Al vernos como una parte individualizada distinguimos que tenemos dos
opciones: considero que el yo humano es el principio y fundamento de mi vida (a
lo que llamaremos ego) o tomo conciencia que ese Uno es la causa y fundamento
de mi vivir (el Espíritu), debiendo el yo humano inclinarse ante el Espíritu.
Al avanzar la conversación comenzamos a caracterizar ambas posibilidades,
el ego y el espíritu, y sus consecuencias. Construimos el siguiente cuadro con
los caminos derechamente antagónicos que nos ofrecen ambas opciones.
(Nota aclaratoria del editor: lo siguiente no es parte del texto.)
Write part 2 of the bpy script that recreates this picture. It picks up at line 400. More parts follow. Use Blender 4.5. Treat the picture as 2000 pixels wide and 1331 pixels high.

La sorpresa se fue apoderando de cada uno de los que articulábamos ese diálogo
pues nos dimos cuenta que el espíritu y el ego no
son caminos compatibles. Consensuamos que por el hecho
de ser humanos el ego no es una opción, es una condición humana de la que es
necesario que nos hagamos cargo, por lo que pregonar su disolución o demonizar
su rol no nos conduciría a la gestión efectiva de ese rasgo humano.
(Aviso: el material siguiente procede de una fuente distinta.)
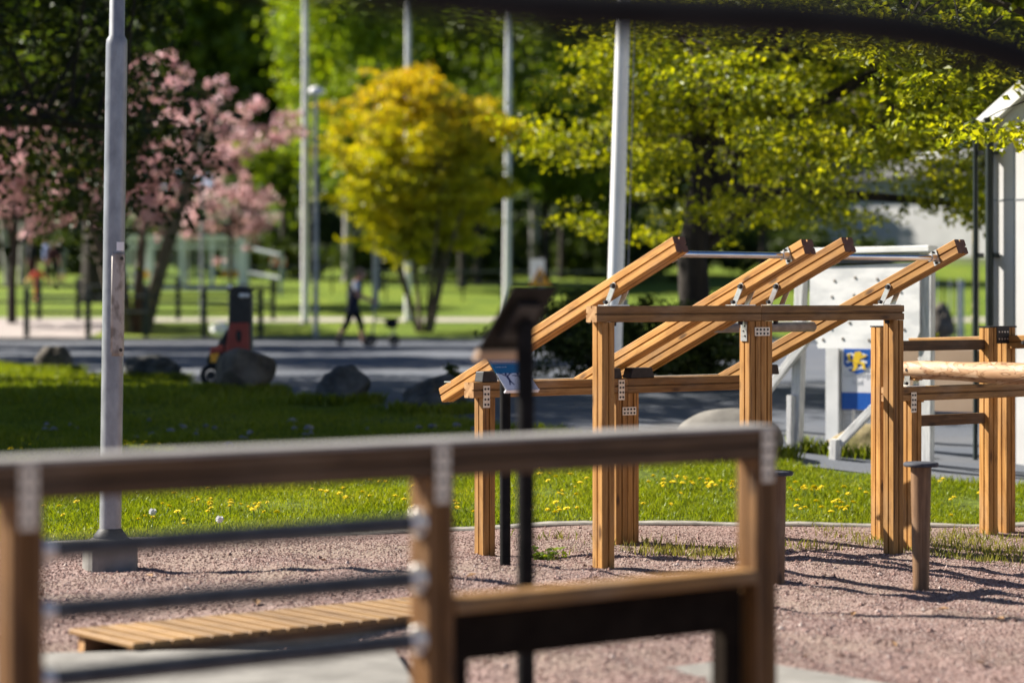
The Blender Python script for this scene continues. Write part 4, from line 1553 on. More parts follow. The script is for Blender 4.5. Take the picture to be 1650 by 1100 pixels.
for i, px in enumerate(range(-250, 2000, 165)):
    d = 158 + 6 * (i % 3)
    tree('wood_tree', ['tall dark tree in the last row of the wood', 'tall dark tree in the last row of the wood'][i % 2], 'tree', xat(px, d), d, 29 + 3 * math.sin(i * 1.7), 5.2, 5.4, 3.0, .35, 6.0, 5, 75, 120, 1.7, .62, 'leaf_dark', 'bark', 90 + i,
         'last row of trees in the wood', flat=.9, hollow=.05, twigs=False)
# undergrowth that closes the foot of the wood
for i, px in enumerate(range(-80, 1300, 120)):
    d = 116 + 3 * math.sin(i * 1.9)
    tree('bush', 'low dark bush at the foot of the wood', 'bush', xat(px, d), d, g(0, d) + 2.0 + .5 * math.sin(i * 2.7), g(0, d) + .1, 2.0, 1.2, .06, .3, 4, 26, 170, .62, .24, 'leaf_bush', 'bark', 130 + i, 'bushes at the foot of the wood', hollow=.1, twigs=False)

# bushes
d = 28.0
tree('evergreen_bush', 'dark evergreen bush under the lever beams left of the tree trunk', 'bush', xat(945, d), d, 1.62, .45, .85, .6, .04, .15, 5, 60, 260, .22, .05, 'leaf_bush', 'bark', 151, hollow=.1)
tree('evergreen_bush', 'dark evergreen bush at the foot of the linden trunk', 'bush', xat(1090, d), d, 1.55, .45, 1.0, .6, .04, .15, 5, 60, 260, .22, .05, 'leaf_bush', 'bark', 152, hollow=.1)
d = 26
tree('shrub', 'small yellow flowering shrub at the right side of the white target board', 'bush', xat(1490, d), d, 1.40, .62, .12, .14, .012, .1, 4, 12, 60, .08, .04, 'leaf_maple', 'bark', 155, hollow=.1)
tree('shrub', 'rough little bush beside the boulder left of the low timber post', 'bush', xat(735, 25), 25, .86, .42, .22, .2, .012, .05, 4, 12, 110, .1, .045, 'leaf_bush', 'bark', 157, hollow=.1)
for i, (px, d, w_, h_) in enumerate([(395, 100, 1.6, 1.9), (470, 98, 1.5, 1.5), (585, 97, 1.8, 1.7), (650, 102, 1.6, 2.2), (735, 99, 1.9, 1.6), (790, 94, 1.3, 1.4), (850, 101, 1.9, 1.9), (940, 99, 1.4, 1.5), (1030, 96, 1.7, 1.8), (1180, 100, 1.9, 2.0), (1290, 103, 1.8, 1.9), (1390, 101, 1.6, 1.5),
                                      (20, 104, 2.0, 2.0), (130, 102, 1.7, 1.8), (215, 100, 1.9, 2.3), (300, 101, 1.9, 2.1)]):
    tree('bush', 'dark shrub on the far lawn in front of the wood', 'bush', xat(px, d), d, g(0, d) + h_, g(0, d) + .05, w_, 1.0, .05, .25, 4, 24, 150, .5, .2, 'leaf_bush', 'bark', 230 + i, 'shrubs on the far lawn', hollow=.1, twigs=False, flat=.8)
for i, (px, d, lab) in enumerate([(610, 88, 'leafy young tree behind the left half of the maple'), (745, 90, 'leafy young tree behind the right edge of the maple'), (985, 92, 'leafy young tree behind the foot of the thick flagpole'), (1230, 94, 'leafy young tree between the linden trunk and the white hall'), (880, 96, 'leafy young tree above the orange warning triangle')]):
    tree('young_tree', lab, 'tree', xat(px, d), d, 11, 3.6, 2.4, 2.0, .17, 3.4, 6, 42, 170, .7, .24, 'leaf_dark' if i % 2 else 'leaf_mid', 'bark', 250 + i, hollow=.2)
# bare slender trunks at the far left
for i, (px, d, lab) in enumerate([(16, 92, 'slender grey trunked tree leaning left at the far left edge'), (36, 94, 'slender grey trunked tree beside the far left people'), (455, 100, 'slim dark trunked tree left of the leftmost flagpole'),
                                  (768, 92, 'slim tree with a dark trunk between maple and flagpole'), (905, 98, 'slim dark trunk behind the barrier boards')]):
    tree('young_tree', lab, 'tree', xat(px, d), d, 9.5, 4.6, 1.9, 1.6, .16, 4.2, 5, 26, 140, .7, .24, 'leaf_mid' if i > 1 else 'leaf_bright', 'bark_pale' if i < 2 else 'bark', 170 + i, lean=-.5 if i == 0 else .1, hollow=.2)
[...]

Distinguimos que seguir las
directrices egocéntricas, divisionistas y competitivas del ego nos trae
sufrimiento y vivir de ilusiones utópicas. El ego tiene la capacidad de decirnos
que la felicidad está en el próximo paso, que cuando alcanzamos, se revela como
insatisfactorio y sin cumplir su promesa. El ego nos invita a vivir de
ilusiones y apariencias, donde nuestro valor está en la comparación con los
demás.
Necesitamos ganar y para ello los
otros tienen que perder. Se asienta el mundo de la escasez, de lo mío, de la
propiedad y del no compartir. Los otros son vistos como personas con las que
competir, en el mejor de los casos, y como enemigos a los que atacar, en el
peor. Se comienza a vivir en fantasías de miedo y ataque, siendo la ira el
motor principal. Todo genera miedo. Esto ofrece el ego.
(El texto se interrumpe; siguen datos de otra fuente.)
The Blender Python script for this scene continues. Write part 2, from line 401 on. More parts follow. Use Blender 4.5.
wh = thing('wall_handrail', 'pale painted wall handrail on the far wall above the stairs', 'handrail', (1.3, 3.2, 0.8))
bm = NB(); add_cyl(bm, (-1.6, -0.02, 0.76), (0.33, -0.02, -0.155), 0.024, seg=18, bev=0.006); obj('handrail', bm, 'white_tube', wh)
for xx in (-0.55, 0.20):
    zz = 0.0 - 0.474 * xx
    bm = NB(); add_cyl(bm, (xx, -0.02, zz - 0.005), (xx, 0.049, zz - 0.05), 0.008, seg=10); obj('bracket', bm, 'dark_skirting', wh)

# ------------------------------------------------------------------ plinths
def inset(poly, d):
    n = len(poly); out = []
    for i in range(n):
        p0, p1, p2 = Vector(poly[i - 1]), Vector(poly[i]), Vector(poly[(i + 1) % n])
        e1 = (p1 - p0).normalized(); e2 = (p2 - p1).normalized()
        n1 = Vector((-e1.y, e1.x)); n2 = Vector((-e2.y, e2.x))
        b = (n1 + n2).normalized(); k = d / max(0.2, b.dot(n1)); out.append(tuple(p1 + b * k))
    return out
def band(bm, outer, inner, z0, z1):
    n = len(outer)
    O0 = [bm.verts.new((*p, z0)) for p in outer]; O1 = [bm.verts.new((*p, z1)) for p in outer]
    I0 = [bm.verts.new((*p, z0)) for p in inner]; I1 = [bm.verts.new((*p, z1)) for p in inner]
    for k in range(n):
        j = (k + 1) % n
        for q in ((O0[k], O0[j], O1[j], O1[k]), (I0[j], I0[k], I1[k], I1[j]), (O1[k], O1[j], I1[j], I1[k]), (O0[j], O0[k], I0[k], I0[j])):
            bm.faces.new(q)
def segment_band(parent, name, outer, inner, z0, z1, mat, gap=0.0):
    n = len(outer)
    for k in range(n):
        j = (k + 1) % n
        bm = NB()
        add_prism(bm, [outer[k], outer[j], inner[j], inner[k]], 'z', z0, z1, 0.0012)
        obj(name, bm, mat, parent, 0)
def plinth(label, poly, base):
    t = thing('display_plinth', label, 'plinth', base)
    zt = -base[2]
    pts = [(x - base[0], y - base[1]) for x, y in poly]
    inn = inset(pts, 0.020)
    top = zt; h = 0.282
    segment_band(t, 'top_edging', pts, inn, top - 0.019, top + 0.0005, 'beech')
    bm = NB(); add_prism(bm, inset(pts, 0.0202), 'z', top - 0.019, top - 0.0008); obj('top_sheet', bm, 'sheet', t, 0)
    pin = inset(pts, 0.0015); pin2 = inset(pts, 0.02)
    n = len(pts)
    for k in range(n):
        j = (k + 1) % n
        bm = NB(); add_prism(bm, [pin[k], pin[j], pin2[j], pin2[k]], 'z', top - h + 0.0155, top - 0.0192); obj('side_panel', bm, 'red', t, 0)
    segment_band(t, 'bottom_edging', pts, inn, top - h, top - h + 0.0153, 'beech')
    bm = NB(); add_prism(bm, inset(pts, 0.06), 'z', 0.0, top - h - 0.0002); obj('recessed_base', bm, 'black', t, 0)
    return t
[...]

Necesitamos vivir los efectos del
ego para saber, por contraste, que no nos lleva a ninguna parte y que sólo
produce desesperación, culpa y una vida miserable. Una vez que confirmamos en
nuestra vida que nuestros esfuerzos egóticos no nos trajeron las promesas de
tranquilidad, amor y paz, necesariamente tenemos que preguntarnos cuál es la
alternativa al ego.
Lo opuesto al ego es el camino
del Espíritu, ese donde vivimos en este mundo pero sabiendo que nuestra causa y
principio está en el Uno, en el Espíritu. En el Espíritu se vive en la unidad,
con la noción de comunidad por sobre la idea del yo, con el colectivismo antes
que el individualismo, con el compartir y colaborar como eje de la vida. Es una
mirada de abundancia, donde dar significa ganar y multiplicar, y nunca
significa perder. Dar alegría, entregar una idea y compartir un bien tienen
como resultado la expansión y multiplicación del mismo. La perspectiva es
ganar-ganar.
Todo tiene que ver con mirar el
mundo de un modo diferente. Más que cambiar el mundo de allá afuera, el
Espíritu cambia y amplía la propia mente con la que se mira el mundo. Es otra
perspectiva, por hoy la más infrecuente y menos popular en estos tiempos
competitivos y egocéntricos.
En los que se dejan dirigir por
el Espíritu, la culpa y el ataque son sustituidos por el perdón. El otro ya no
es visto como un enemigo o un rival, sino que se establece progresivamente la
idea de filiación, de ver al otro como un hermano igual a uno por naturaleza.
Es decir, las diferencias humanas son accidentales, pues lo relevante es que
somos Uno e iguales en el origen de la vida.
Quienes hagan la elección del
Espíritu serán vistos por los electores del ego como utópicos, fantasiosos,
poco realistas, alejados del mundo, volados, místicos, esotéricos, débiles o
enemigos fáciles de derrotar. Lo interesante es que los espirituales por
decisión no tienen nada que perder, pues en el Uno está y existe todo, operando
con reglas que no son las de este mundo.
Al cerrar esta conversación
muchos estábamos impactados. Creo que ninguno sospechó que nuestra vida tiene a
la base esta elección radical y cuya decisión marca caminos y destinos que no
se topan, pues no es posible un poquito de ego y un poquito de espíritu. Es lo
uno o lo otro.
El camino espiritual implica
desidentificarse del ego, saber que ese “yo humano” no soy yo, pues yo soy una
gota del Uno. La automaestría humana es el camino de poner el ego al servicio
del Espíritu, causa, principio, fundamento, autor y
actor de nuestra vida.
Nuestra vida cotidiana sigue
teniendo las mismas tareas, el mismo trabajo y las mismas relaciones, aunque
bajo la dirección del Espíritu, su significado, sentido, interpretación e
irradiación ya no los asigna el yo humano.